Best novels ever written
The American South has long been seen as the focus of the country’s Civil Rights Movement, carrying with it the stigma of poverty, racism, and anti-intellectualism. Yet the region has also produced a disproportionate number of intellectuals, poets, and writers, possibly because of the complicated and layered identities each Southerner holds within him- or herself. The South has begotten some of our nation’s most important authors, including prize winners like William Styron, Eudora Welty, Flannery O’Connor, Ralph Ellison, Harper Lee, and that titan of American letters, William Faulkner. These 50 novels are a reminder that the South cannot be defined solely by its failings; it is also responsible for shaping the minds of countless thinkers who offered to American literature essential insights about not only their region but the world at large
Absalom, Absalom! by William Faulkner
Sure, alphabetically, is first on this list.

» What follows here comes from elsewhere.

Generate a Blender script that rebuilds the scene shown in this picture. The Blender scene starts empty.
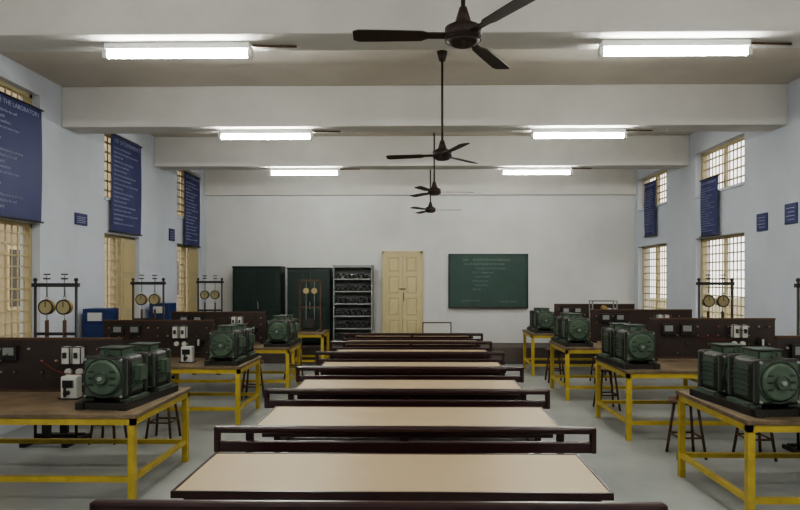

But, coincidentally, it is also the greatest Southern novel ever written. A crowing achievement of William Faulkner’s experimentation in narratives and storytelling, it encapsulates all that defines the post-war (that’s the Civil War, you guys) Southern mentality, perfectly summed up in the book’s final line, revealing Quentin Compson’s true feelings about the homeland with which he has such a complicated relationship: “I don’t hate it he thought, panting in the cold air, the iron New England dark: I don’t. I don’t! I don’t hate it! I don’t hate it!”